VANCOUVER (Reuters) - A word from American snowboarding great Shaun White -- no more “Flying Tomato.”

Shaun White of the U.S. competes during qualification in the men's half pipe snowboarding competition at the Torino 2006 Winter Olympic Games in Bardonecchia, Italy in this February 12, 2006 file photo. REUTERS/Dylan Martinez/Files

The defending Olympic champion, who has revolutionized the snowboarding world with his increasingly difficult tricks on the halfpipe, would prefer to be known as “Animal.”

“Apparently I resemble the drummer from the Muppets so ‘Animal’ has become my thing here,” said White, referring to the crazed drummer of the band on the Muppet Show.

White said he thought “Flying Tomato,” the moniker he picked up when he soared to victory at the 2006 Olympics, was now “dead in the water.”

“I guess I’m deemed Shaun ‘Animal’ White,” the snowboarder told a news conference, pushing back his long mane of thick red hair.

Animal is a fitting nickname for White, who has raised the stakes ahead of the Olympics with his newest snowboarding trick and shown that he is the man to beat on the halfpipe.

Twice in competition, White has performed the Double McTwist 1260 -- a double backward flip with three and a half revolutions ending in a blind landing.

Two weeks ago at the X-Games, he crashed hard doing the trick in a practice run, losing his helmet as his head slammed into the halfpipe.

But he picked himself up, performed the trick in the competition and won.

“I just had to shake it off and go back up. That was my very first thought after I hit that I had to get up to the top and do it again.”
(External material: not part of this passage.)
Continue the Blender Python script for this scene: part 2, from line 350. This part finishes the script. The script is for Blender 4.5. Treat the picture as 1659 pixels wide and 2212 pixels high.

White said he never planned to unveil that trick this season, until he was pushed to perfect it after losing out in a competition to compatriot Danny Davis.

But now that he has done it, he plans to keep it, though he is still trying to figure out an appropriate name for the move.

“It’s been an amazing finisher for my run,” White told reporters at a news conference. “It’s something I’m proud to say is the best thing I’ve ever done.”

White said he hoped to be able to include the trick as he defends his Olympic title in Vancouver.

“I feel confident with that trick,” he said. “I’d feel somewhat disappointed if I didn’t keep it in the run.”